Estipular as punições para o abuso de autoridade nada mais é do que dar efetividade ao que a lei brasileira sempre determinou ao estabelecer limites à atuação dos agentes estatais. Antes da Lei 13.869, no entanto, não eram definidas as penas para os violadores desses limites.

Na advocacia, a nova legislação foi aplaudida e ganhou grande repercussão por incluir um dispositivo, pleiteado havia muito tempo, que é a criminalização do abuso de autoridade. O efeito prático da medida, no entanto, foi efetivar os direitos e garantias dos beneficiários finais da lei, que são as cidadãs e os cidadãos brasileiros.

A presunção de inocência e os direitos de defesa, ao devido processo legal e à produção de provas isentas e equidistantes das partes são as mais relevantes armas contra o totalitarismo, sem as quais nenhuma democracia se sustenta (mesmo que nela vicejem eleições frequentes e liberdade de expressão).

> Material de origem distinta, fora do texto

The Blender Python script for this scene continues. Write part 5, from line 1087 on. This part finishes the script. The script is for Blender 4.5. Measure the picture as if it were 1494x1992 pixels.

Nesse contexto, a presunção de inocência assume a forma de pedra angular das salvaguardas democráticas, consagrada na Declaração Universal dos Direitos do Homem, de 1948, e no Pacto de São José da Costa Rica — firmado em 1969 e ratificado no Brasil em 1992. Ambos pontificam que "toda pessoa acusada de delito tem direito a que se presuma sua inocência enquanto não se comprove legalmente sua culpa". A Constituição Federal, de 1988, recepcionou o princípio no inciso 57 do artigo 5º: "Ninguém será considerado culpado até o trânsito em julgado de sentença penal condenatória".

A Ordem dos Advogados do Brasil (OAB), favorável à Lei contra o Abuso de Autoridade desde o início dos debates, enfrentou as investidas dos autoritários e dos que pretendiam apenas satisfazer necessidades momentâneas, ignorando repercussões jurídicas futuras da aplicação distorcida da lei. Passados alguns anos, fica claro que a defesa do sistema de garantias individuais é o ponto central na proteção da própria democracia.

O novo regramento tipificou o crime de violação das prerrogativas da advocacia, como a inviolabilidade do escritório, a possibilidade de se comunicar com o cliente, a participação de representante da OAB na prisão em flagrante e recolhimento em sala de Estado Maior. Já amparada pelo Estatuto da Advocacia (Lei 8.906/1994), a violação das prerrogativas agora pode ser efetivamente punida. E cabe à OAB, por meio do Conselho Federal e de suas seccionais, amparar o advogado nessas situações, conforme estabelecido em provimento aprovado em outubro de 2020.

Todo esse sistema, no qual participa a Lei contra o Abuso de Autoridade, é uma proteção ao direito de defesa e aos interesses individuais dos cidadãos ante a força e o tamanho do Estado. Afinal, onde nasce o autoritarismo senão em nações que não limitam o arbítrio de suas autoridades? Sejamos tolerantes com os excessos e amanhã estaremos às voltas com a tirania.

A OAB está preparada para responder a todos os ataques que, sob o manto do abuso de autoridade, revelarem o despotismo daqueles que são investidos de fé pública. A construção de uma sociedade livre, justa e solidária, conforme preconiza a Carta Magna, só será possível quando as autoridades compreenderem que têm uma função capital, mais importante do que todas as outras: servir ao cidadão — e não dele se servir para dar vazão a sórdidos impulsos opressivos.